It took four hours by train and seven hours by covered wagon to reach Cadaqués from Barcelona. The group of travelers—including a 28-year-old Pablo Picasso and his then lover, Fernande Olivier—arrived in the small Spanish beach town after nightfall on July 1, 1910.
Picasso would produce just a handful of works that summer, 10 of which are extant today. For the famously prolific artist, whose total output is estimated at 50,000 works, this was an aberration. Just the summer before, in the Spanish village of Horta de San Joan, Picasso produced what biographer John Richardson calls an “avalanche of paintings.” “It’s always interesting to note when he actually slows down,” said Yve-Alain Bois, a professor of art history at the Institute for Advanced Study in Princeton, New Jersey. In this case, he noted, “I think Picasso knew that his work had pushed him into a corner.”
The preceding years had been wildly productive for Picasso. In 1907, together with French painter Georges Braque, he began to lay the foundation for Cubism. The pair collaborated more intensively in 1909, a back-and-forth that led to the development of “Analytic Cubism”—characterized by fragmented, overlapping planes and a monochromatic palette.
In his beach-side studio in Cadaqués, Picasso continued to pare down his mark-making. Eventually, he settled on a structure of gridded perpendicular lines that would serve as the basis for each new work. He also began to shade each plane of the fragmented picture separately, rather than maintaining a single light source—an approach that created a sense of depth without the illusion of a solid form.
These developments were driving him closer and closer towards pure abstraction. Even Picasso, Richardson notes, had a difficult time identifying the original subject matter for the Cadaqués paintings. Beyond their titles, Femme à la mandoline (Woman with a mandolin) (1910) and Glass and Lemon (1910) are difficult to parse as anything other than a series of interlocking geometric planes in shades of brown and grey. “These works seem abstract in all but name,” wrote Museum of Modern Art curator Leah Dickerman in a catalogue essay for the museum’s 2012–13 exhibitions “Inventing Abstraction.”
And if Picasso had embraced this direction in his art, this would have been among the first Western paintings to be truly abstract. While this accolade is, and likely will always be, contested, Wassily Kandinsky—often hailed as the “father of abstract painting”—didn’t display his first non-representational painting until December 1911.
But pure abstraction remained, as Richardson puts it, “a Rubicon [Picasso] would never cross.” When the Spanish painter returned to Paris in late August, he changed course. “It’s true that whatever Picasso felt about those works, he decided to stop this vein, to amend it shortly afterwards,” Bois explained.

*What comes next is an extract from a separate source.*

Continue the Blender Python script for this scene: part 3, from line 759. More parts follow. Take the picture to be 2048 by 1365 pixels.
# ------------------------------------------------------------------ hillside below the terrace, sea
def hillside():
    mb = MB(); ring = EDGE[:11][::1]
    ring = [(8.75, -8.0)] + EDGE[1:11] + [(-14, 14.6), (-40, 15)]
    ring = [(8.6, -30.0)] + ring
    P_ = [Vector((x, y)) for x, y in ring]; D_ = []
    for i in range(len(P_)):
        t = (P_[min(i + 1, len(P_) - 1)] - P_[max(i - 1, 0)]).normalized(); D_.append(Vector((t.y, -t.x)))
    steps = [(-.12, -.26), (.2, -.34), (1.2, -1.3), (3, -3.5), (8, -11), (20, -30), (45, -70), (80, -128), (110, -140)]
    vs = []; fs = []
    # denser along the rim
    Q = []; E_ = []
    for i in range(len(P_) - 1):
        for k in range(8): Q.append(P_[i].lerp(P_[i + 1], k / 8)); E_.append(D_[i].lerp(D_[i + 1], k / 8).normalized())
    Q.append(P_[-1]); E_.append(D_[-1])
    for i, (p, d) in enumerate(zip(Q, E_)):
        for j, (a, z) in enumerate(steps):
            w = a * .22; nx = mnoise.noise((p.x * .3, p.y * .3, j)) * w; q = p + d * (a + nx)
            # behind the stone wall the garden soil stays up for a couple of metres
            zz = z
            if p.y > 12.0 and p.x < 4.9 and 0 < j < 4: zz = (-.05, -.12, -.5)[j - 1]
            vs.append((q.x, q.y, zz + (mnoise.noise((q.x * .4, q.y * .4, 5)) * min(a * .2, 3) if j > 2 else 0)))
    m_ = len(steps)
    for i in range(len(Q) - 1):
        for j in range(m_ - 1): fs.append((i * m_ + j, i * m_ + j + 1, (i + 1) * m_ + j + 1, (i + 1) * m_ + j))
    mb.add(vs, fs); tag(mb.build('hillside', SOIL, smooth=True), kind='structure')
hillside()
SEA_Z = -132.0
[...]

The artist may have been influenced by his primary dealer, Daniel-Henry Kahnweiler, who evidently declined to purchase all but one of the works he’d made that summer. A 1910 portrait of Kahnweiler, begun before Picasso’s trip to Cadaqués and completed after he’d returned to France, reveals the new direction Picasso’s art would take. He began to add “attributes” to his paintings—a tie, a pipe, an earlobe—small signs that indicated what object was being represented.
Later, in the 1920s, Picasso began to publicly decry abstraction. Bois notes that, as far as he knows, Picasso had made no comment on the style before that point. The comments came “precisely when abstract art was making some kind of noise and he felt a bit of a threat,” he explained. “The threat being: I’m no longer the most avant-garde there is.”
In a 1928 interview, Picasso declared: “I have a horror of so-called abstract painting.…When one sticks colours next to each other and traces lines in space that don’t correspond to anything, the result is decoration.” The floodgates had opened; in 1935, the painter opined: “There is no abstract art. You must always start with something. Afterwards, you can remove all trace of reality. There’s no danger then…because the idea of the object left an indelible mark.” A third argument, which came later, held that it was impossible to entirely eliminate a painting’s subject. “Even if the canvas is green—so what? In that case, the subject matter is greenness!”
But despite these outward rejections of abstraction, Picasso would revisit the style in sketches periodically throughout his life—often corresponding to a particular exhibition or artist’s work that he’d just seen. “Each time, it’s almost to reassure himself,” said Bois. “Like, ‘Oh, I can make the same stuff as these people.’ You can sense there’s some kind of anxiety.” Although Picasso himself may never have gone fully abstract, Cubism certainly inspired a generation of painters like Kazimir Severinovich Malevich and Piet Mondrian (although not the “expressionist” wing of abstraction, represented by Kandinsky). Mondrian spoke publicly about that influence, saying once that “Cubism did not accept the logical consequences of its own discoveries.”
Maybe the most important lesson from Picasso’s summer in Cadaqués, however, is that breaking the boundary between figuration and abstraction was no easy feat. “I thought that it was a very interesting thing,” Bois mused. “If someone as fearless as Picasso could recoil in front of the possibility of abstraction, how much more difficult would that have been for everyone else?”